To be done — Include in the output exactly the lines from the opening of the data through the line containing "from mathutils.bvhtree import BVHTree", and nothing more.

Material provided —

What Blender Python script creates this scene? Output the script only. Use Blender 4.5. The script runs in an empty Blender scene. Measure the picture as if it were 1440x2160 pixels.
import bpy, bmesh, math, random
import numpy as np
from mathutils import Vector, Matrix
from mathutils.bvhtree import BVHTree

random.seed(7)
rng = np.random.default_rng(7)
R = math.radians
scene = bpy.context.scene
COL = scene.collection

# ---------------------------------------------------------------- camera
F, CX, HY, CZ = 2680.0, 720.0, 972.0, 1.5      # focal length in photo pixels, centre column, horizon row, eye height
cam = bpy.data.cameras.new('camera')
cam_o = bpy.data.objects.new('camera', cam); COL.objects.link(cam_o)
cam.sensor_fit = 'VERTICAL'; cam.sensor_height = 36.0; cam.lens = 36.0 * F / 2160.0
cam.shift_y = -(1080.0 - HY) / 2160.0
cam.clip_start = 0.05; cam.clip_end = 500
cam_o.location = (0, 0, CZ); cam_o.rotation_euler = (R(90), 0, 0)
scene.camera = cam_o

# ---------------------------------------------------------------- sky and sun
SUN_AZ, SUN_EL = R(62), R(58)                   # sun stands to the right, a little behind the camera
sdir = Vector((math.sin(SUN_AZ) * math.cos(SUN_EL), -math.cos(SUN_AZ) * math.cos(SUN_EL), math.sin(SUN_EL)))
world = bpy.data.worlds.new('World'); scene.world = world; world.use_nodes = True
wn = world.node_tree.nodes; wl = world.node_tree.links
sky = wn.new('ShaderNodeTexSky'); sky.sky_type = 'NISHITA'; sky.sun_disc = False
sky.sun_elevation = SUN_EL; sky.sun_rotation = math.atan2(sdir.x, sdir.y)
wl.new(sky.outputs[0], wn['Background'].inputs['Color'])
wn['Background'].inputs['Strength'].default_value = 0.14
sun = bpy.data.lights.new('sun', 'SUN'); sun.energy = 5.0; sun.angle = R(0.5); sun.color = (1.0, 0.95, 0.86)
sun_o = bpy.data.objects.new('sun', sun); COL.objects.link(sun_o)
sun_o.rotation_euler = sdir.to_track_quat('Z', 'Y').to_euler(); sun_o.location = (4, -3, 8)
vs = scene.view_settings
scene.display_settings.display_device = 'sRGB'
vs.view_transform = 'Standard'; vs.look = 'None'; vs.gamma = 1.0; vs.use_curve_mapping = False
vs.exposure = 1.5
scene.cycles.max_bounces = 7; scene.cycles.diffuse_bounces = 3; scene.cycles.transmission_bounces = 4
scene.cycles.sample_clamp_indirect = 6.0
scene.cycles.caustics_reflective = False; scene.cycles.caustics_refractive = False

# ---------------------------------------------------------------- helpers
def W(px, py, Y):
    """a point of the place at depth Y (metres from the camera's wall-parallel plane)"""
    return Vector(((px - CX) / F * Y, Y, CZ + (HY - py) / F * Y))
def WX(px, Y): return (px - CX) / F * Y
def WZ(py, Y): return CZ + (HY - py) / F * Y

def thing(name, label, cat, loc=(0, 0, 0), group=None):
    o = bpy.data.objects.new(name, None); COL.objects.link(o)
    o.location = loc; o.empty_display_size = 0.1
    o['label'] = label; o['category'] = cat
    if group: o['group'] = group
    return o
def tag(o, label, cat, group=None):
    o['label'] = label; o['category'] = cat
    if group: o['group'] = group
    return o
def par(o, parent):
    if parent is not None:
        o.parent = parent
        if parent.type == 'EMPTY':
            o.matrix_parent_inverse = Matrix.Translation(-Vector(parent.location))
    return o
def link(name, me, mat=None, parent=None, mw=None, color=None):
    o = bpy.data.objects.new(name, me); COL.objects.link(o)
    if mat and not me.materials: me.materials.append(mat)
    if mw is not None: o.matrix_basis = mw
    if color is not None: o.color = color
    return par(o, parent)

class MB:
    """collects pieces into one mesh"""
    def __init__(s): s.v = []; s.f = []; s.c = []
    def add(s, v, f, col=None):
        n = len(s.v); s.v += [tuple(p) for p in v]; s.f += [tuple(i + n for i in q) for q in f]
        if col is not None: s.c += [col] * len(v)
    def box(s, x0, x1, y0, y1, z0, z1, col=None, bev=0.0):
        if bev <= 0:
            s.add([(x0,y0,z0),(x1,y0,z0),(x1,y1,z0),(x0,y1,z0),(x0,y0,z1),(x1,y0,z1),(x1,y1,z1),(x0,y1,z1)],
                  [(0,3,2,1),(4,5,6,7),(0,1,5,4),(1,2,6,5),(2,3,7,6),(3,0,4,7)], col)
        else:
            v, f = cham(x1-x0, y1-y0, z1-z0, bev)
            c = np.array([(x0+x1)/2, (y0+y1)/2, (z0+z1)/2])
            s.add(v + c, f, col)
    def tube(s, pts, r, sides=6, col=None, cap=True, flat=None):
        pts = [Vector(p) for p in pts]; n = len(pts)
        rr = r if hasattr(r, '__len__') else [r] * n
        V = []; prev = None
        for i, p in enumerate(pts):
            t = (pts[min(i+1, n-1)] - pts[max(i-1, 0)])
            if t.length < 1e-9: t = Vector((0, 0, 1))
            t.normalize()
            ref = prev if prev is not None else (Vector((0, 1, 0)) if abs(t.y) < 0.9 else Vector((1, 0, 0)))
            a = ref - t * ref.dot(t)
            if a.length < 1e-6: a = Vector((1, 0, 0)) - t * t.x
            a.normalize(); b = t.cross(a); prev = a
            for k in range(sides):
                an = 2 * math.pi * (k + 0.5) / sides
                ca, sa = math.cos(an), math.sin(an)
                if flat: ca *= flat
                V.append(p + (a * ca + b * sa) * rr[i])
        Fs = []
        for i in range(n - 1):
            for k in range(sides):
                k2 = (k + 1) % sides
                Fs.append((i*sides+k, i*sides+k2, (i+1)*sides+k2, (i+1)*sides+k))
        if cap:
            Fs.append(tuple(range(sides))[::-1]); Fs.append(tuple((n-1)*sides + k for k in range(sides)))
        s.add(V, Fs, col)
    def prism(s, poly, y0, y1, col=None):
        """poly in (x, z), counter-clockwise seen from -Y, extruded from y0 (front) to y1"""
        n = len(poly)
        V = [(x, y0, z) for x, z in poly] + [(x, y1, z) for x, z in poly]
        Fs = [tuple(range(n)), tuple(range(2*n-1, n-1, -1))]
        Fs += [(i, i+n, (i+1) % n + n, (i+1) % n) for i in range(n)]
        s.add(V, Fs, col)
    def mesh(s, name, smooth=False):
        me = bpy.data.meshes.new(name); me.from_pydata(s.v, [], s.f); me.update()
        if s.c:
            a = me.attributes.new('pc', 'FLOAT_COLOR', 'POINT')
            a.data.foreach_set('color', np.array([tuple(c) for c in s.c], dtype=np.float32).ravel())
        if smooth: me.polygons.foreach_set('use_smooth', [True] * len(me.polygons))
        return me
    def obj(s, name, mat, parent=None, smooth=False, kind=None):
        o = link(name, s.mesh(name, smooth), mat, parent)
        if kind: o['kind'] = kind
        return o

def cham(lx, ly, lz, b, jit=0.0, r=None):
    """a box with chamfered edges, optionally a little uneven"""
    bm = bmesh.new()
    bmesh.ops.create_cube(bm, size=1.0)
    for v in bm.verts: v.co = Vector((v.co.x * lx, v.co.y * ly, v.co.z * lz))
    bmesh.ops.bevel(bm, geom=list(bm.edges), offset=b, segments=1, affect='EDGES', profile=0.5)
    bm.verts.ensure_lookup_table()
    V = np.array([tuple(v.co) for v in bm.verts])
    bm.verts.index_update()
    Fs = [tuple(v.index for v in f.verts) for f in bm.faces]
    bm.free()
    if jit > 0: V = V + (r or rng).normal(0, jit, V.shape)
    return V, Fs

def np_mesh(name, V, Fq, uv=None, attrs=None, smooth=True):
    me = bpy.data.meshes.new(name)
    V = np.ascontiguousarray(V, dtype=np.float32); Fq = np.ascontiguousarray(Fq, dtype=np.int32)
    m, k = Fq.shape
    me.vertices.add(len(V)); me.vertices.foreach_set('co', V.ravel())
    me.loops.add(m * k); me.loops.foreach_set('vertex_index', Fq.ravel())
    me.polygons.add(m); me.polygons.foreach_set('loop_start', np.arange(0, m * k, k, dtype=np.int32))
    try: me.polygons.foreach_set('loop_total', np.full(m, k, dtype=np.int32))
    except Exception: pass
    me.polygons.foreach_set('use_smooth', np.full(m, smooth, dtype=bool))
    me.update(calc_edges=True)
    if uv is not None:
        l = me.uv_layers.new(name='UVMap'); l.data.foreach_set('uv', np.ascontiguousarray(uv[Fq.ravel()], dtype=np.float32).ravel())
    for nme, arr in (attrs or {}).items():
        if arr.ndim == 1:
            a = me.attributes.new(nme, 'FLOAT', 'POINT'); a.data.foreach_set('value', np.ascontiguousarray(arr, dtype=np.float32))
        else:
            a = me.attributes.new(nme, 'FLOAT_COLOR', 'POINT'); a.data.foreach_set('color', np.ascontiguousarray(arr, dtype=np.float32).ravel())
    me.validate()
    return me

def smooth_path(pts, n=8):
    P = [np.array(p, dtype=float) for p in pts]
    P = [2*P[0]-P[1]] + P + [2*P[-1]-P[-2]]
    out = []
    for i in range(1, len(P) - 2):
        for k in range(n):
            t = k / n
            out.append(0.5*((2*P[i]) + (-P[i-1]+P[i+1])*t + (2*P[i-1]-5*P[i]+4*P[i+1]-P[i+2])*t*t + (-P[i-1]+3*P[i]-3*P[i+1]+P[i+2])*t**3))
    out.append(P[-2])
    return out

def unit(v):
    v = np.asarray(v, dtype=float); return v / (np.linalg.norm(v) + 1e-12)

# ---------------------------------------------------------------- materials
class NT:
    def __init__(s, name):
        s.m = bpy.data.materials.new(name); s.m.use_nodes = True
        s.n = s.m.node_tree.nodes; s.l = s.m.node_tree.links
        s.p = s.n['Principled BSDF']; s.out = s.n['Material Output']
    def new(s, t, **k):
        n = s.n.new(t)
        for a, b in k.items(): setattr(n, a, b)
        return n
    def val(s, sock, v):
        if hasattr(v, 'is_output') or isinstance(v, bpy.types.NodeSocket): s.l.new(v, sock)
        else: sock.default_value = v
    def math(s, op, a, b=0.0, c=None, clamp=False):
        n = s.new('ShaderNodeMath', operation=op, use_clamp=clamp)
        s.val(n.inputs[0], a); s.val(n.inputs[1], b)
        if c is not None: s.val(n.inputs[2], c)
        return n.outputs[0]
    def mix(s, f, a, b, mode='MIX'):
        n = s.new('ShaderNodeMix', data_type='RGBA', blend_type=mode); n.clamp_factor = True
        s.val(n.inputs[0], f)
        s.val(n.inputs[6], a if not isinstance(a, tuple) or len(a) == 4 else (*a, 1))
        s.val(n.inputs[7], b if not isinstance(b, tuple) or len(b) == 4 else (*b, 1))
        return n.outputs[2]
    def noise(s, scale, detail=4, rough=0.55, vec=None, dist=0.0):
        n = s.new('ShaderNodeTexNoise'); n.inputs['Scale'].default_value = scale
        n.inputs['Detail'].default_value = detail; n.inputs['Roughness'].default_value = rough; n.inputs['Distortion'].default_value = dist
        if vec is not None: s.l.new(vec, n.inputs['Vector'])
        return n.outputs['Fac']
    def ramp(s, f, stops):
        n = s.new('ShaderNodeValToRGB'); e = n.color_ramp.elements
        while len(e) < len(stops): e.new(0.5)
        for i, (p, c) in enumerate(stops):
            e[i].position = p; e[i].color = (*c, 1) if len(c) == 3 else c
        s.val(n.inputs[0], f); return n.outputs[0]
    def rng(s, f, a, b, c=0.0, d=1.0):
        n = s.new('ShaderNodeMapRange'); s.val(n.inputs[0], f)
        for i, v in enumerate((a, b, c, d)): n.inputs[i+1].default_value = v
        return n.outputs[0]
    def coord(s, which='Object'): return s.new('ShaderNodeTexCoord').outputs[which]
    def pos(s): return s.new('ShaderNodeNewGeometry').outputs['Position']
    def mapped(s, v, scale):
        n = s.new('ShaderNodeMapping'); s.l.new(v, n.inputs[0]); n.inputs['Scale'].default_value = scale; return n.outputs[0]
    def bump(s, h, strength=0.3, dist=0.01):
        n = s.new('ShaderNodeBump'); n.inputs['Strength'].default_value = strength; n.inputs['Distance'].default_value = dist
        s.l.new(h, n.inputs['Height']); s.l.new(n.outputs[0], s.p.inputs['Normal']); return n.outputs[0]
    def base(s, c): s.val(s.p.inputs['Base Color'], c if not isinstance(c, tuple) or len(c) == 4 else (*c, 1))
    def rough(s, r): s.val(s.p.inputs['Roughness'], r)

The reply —
What Blender Python script creates this scene? Output the script only. Use Blender 4.5. The script runs in an empty Blender scene. Measure the picture as if it were 1440x2160 pixels.
import bpy, bmesh, math, random
import numpy as np
from mathutils import Vector, Matrix
from mathutils.bvhtree import BVHTree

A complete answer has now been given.